В колонне, кроме имущества селекционной станции, находился мешок с элитными сортами зерна. Пока люди, отрезанные от дороги, разбегались и прятались в оставленных жителями совхоза домах, мой отец и директор селекционной станции сумели каким-то образом на таратайке (это такая легкая повозка с откидным верхом) прорваться балками на незанятую немцами территорию недалеко от Кизляра и тем самым спасти этот мешок с зерном – плод многолетнего научного труда ученых и работников селекционной станции.
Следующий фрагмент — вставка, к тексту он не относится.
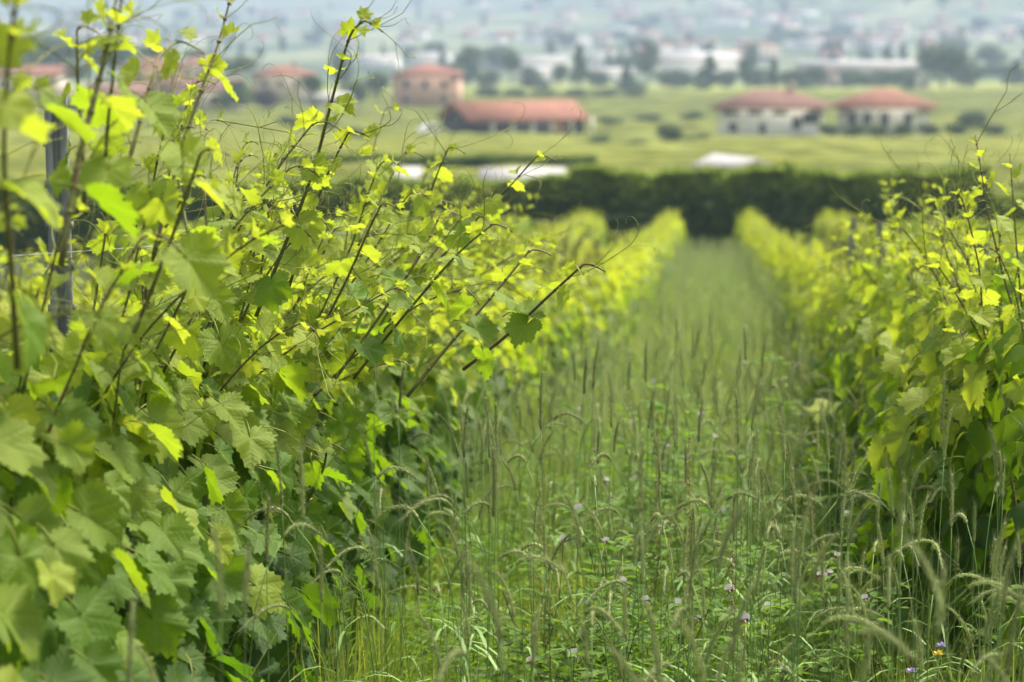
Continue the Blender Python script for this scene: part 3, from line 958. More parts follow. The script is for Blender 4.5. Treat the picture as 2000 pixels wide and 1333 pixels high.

Мы же с мамой и сестрой оказались в оккупации и до конца 1942 года жили «под немцем». Отец, пока мы находились на оккупированной территории, волею судьбы оказался в станице Бородинской, что под Кизляром, куда немецкие войска не дошли. Здесь он руководил уборкой кукурузы, получая за это сущие копейки. Жил впроголодь, но мешок с драгоценной пшеницей берег как зеницу ока. А желающих разжиться пшеничкой было достаточно. С невероятным трудом, рискуя жизнью, голодая, он сумел сберечь элитное зерно. Чтобы как-то заработать на пропитание, отец рисовал портреты станичников, в основном женщин, за что получал от них хлеб, фасоль, кукурузу, иногда – сало. Тем и питался, но содержимое заветного мешка сохранил. За этот подвиг, а в условиях голодных военных лет это действительно подвиг – отец был награжден медалью «За оборону Кавказа».